When Uncle Sam Ran the Dam

Power for Progress…
A weekly column from the Grand River Dam Authority

The concrete arches of Pensacola Dam were brand new and gleaming in the Oklahoma sunshine in November 1941 when the facility was drafted into the World War II effort. Although that war was still looming, President Franklin D. Roosevelt issued a proclamation directing the Federal Works Administration to take possession of Pensacola, operate it and generate the power necessary to manufacture munitions for war. So, on November 21 – just 17 days before Japan attacked Pearl Harbor – Uncle Sam officially took the reigns of the “Grand River Project.”

While the “greatest generation” was fighting in Europe and the Pacific, the turbines inside Pensacola’s powerhouse were harnessing Grand River waters to help win the battle.  Transmission lines from the dam carried electricity to Camp Gruber, to the Oklahoma Ordnance Works Authority (present-day MidAmerica Industrial Park) and to an aluminum plant near Malvern, Arkansas. Before the government takeover, the dam had been serving the electricity needs of Collinsville, Chelsea and Claremore. The federal government continued to serve those customers and also added Wagoner, Tahlequah, Miami, and the B.F. Goodrich Plant in Miami, during its control of the dam.

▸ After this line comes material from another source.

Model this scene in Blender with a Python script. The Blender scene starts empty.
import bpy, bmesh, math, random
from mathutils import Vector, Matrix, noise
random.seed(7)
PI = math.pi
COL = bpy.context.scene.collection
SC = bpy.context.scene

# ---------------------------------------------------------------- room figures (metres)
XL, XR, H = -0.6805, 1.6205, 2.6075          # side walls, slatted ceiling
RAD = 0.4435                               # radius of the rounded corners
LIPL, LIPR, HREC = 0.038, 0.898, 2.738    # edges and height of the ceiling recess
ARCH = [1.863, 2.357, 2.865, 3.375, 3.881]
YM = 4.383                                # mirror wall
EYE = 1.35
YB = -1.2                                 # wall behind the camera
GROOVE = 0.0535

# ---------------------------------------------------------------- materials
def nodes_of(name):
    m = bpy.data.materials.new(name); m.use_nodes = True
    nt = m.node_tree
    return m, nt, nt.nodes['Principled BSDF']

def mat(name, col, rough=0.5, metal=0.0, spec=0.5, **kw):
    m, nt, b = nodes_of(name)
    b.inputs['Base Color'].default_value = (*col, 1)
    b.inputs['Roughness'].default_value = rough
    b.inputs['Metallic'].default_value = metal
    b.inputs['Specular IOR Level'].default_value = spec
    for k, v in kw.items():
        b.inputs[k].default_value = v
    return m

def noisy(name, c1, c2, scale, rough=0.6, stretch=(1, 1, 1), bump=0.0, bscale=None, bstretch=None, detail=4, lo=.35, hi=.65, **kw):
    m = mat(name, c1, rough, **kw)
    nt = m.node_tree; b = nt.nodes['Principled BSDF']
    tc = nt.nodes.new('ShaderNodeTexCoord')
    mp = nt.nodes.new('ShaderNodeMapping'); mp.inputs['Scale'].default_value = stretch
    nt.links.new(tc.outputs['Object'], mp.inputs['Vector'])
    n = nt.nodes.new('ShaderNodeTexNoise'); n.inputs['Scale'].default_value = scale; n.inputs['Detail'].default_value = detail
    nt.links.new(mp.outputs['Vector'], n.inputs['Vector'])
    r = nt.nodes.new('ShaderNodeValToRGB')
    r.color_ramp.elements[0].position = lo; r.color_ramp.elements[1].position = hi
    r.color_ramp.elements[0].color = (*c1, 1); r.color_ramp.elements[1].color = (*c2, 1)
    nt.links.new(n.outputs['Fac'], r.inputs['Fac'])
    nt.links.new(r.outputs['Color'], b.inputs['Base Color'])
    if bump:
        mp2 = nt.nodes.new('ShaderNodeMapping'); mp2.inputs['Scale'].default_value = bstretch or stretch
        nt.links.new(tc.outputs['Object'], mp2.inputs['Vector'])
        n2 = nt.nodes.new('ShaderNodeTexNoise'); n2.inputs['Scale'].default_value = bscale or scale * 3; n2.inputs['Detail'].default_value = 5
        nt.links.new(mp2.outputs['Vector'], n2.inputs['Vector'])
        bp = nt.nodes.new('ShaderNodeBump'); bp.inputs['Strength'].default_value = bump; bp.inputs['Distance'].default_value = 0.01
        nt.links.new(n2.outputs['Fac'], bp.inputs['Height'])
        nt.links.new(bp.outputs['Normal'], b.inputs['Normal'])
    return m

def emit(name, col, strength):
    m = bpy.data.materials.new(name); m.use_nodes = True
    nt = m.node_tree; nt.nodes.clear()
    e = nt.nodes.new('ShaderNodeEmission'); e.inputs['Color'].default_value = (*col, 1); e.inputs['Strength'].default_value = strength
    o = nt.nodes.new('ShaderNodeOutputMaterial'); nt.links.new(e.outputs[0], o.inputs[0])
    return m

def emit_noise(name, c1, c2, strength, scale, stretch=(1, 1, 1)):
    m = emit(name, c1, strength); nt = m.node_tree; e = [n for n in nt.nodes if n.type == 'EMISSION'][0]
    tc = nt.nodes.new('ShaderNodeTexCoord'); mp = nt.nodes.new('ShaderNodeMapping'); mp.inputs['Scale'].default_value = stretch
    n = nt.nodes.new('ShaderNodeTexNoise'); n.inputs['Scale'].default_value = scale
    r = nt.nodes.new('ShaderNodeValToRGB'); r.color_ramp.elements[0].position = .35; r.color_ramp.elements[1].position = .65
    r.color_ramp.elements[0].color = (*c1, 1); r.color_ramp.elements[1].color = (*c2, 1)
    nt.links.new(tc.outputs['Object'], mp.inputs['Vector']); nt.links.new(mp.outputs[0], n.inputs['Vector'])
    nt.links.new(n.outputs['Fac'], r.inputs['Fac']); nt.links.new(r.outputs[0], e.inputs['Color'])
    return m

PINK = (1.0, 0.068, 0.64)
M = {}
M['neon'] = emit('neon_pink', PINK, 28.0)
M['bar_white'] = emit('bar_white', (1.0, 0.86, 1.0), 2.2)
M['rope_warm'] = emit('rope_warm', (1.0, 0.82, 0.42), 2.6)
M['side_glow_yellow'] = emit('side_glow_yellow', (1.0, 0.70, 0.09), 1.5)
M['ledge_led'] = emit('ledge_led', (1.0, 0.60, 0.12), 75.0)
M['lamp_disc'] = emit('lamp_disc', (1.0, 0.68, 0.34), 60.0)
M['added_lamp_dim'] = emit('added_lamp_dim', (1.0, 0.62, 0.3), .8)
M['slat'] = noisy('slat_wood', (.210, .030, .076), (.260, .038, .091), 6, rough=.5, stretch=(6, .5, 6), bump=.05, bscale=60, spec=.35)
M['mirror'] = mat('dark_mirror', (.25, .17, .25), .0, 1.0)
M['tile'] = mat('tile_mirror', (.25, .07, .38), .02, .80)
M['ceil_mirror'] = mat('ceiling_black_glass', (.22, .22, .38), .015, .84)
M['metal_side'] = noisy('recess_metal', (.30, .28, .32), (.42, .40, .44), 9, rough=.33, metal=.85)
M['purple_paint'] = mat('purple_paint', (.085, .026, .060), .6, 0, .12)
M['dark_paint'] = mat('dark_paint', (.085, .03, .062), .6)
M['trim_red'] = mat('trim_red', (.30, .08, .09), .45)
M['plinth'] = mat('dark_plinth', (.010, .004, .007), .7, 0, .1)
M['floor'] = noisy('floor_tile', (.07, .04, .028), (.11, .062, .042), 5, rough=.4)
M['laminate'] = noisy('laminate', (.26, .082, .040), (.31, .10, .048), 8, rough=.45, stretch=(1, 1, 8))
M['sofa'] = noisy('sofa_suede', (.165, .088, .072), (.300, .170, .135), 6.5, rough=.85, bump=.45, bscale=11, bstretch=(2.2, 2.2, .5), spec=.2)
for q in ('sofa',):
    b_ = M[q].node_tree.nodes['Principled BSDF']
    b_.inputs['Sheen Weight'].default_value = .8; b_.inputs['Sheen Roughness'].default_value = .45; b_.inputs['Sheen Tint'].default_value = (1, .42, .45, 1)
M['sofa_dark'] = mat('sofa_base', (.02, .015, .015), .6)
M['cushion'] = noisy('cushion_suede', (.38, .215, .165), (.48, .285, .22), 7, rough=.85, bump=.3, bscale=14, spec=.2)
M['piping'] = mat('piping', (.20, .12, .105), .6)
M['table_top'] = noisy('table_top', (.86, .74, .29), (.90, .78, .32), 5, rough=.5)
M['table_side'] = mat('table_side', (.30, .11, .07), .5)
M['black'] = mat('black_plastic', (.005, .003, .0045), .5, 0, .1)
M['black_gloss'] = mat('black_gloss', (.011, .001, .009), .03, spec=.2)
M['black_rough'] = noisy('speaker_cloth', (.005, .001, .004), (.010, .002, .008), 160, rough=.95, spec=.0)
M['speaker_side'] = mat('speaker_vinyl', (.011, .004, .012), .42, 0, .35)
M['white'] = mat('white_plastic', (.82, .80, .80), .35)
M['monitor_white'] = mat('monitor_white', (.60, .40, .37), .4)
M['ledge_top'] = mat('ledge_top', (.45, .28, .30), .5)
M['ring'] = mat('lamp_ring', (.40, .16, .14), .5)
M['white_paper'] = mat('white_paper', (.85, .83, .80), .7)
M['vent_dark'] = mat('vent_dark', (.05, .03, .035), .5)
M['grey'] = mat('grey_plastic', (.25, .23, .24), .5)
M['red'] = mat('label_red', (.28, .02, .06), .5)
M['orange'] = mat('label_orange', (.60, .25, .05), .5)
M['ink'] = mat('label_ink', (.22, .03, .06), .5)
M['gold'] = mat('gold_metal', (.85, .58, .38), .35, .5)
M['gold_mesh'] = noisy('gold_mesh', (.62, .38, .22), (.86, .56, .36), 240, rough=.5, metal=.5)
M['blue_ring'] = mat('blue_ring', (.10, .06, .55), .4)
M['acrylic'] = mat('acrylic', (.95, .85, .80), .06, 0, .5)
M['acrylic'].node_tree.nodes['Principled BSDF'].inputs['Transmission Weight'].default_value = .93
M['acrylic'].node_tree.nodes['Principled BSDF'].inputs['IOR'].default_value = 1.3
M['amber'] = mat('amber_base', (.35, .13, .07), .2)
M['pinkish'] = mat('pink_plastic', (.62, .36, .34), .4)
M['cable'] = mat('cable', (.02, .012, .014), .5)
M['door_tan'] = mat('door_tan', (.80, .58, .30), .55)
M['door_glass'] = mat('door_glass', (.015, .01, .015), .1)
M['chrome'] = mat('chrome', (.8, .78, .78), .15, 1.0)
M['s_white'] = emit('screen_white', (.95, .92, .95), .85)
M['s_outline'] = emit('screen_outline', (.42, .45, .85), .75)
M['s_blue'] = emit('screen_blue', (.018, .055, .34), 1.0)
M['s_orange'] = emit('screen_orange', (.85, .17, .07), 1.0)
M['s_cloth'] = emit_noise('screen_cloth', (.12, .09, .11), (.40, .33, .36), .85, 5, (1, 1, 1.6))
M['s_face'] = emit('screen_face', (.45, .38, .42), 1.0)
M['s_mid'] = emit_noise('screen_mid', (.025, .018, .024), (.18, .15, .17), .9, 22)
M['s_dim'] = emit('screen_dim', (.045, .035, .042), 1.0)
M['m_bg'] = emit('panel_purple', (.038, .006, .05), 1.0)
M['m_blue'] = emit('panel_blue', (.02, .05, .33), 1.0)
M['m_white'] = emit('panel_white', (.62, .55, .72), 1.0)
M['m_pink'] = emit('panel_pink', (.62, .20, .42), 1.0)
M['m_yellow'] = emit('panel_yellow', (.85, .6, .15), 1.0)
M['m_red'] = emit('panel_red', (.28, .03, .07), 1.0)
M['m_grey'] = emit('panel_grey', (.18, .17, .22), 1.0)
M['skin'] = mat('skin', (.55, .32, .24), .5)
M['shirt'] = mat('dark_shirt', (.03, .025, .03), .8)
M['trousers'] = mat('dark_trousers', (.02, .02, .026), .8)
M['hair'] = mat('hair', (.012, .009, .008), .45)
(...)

As the war was winding down, GRDA began the effort to reclaim the dam from Uncle Sam. As early as January 1945, GRDA officials had hired consulting engineers to help with the “studies and reports necessary for TURNBACK of the Project” according to W.R. Holway’s A History of the Grand River Dam Authority.  Holway wrote that one of the first steps was to have Oklahoma Governor Robert S. Kerr send a telegram to President Harry S. Truman asking for his assistance. Truman replied, in part: “I agree with you that the cessation of hostilities in Europe makes timely the preparation of plans for the return.”  However, Truman went on to say that, due to the modifications and improvements made by the federal government at the dam, there were plenty of details to work out before the return could be completed. In other words, determining who owned what and who owed was going to take some time.

Q.B. Boydstun, GRDA’s general counsel during this period, was also actively involved in the effort, even drafting the legislation necessary to complete the property transfer. In his book Growing Up With Oklahoma, he recalled one of his memorable trips to the nation’s capital to lobby for the dam’s return to GRDA.

“Governor Kerr made an appointment for [GRDA General Manager France Paris] and I to confer with Sam Rayburn, Speaker of the House of Representatives, in Washington, D.C. on the 15th of October 1945  …  It was very difficult to obtain air passage because of the traffic caused by the war. It took almost all day to fly from Tulsa to Washington. As I recall, the flight was in an American DC3 with stops at Little Rock, Arkansas; Memphis, Tennessee; Nashville, Tennessee; Knoxville, Tennessee; and Washington, D.C.”

Long flights and long processes were necessary to get the dam back in state hands and it took nearly a year to finalize the transfer. Finally though, at midnight on August 31, 1946 – the year after the United States’ WWII victory — the “Grand River Dam Project” was returned to GRDA and Oklahoma.

Headquartered in Vinita, GRDA is Oklahoma’s state-owned electric utility; fully funded by revenues from electric and water sales instead of taxes. Directly or indirectly, GRDA’s low-cost, reliable; electricity serves nearly 500,000 homes in Oklahoma and stretches into 75 of 77 counties in the state. At no cost to Oklahoma taxpayers, GRDA also manages 70,000 surface acres of lakes in the state, including Grand Lake, Lake Hudson and the W.R. Holway Reservoir. Today, GRDA’s 500 employees continue to produce the same “power for progress” that has benefited the state for 75 years.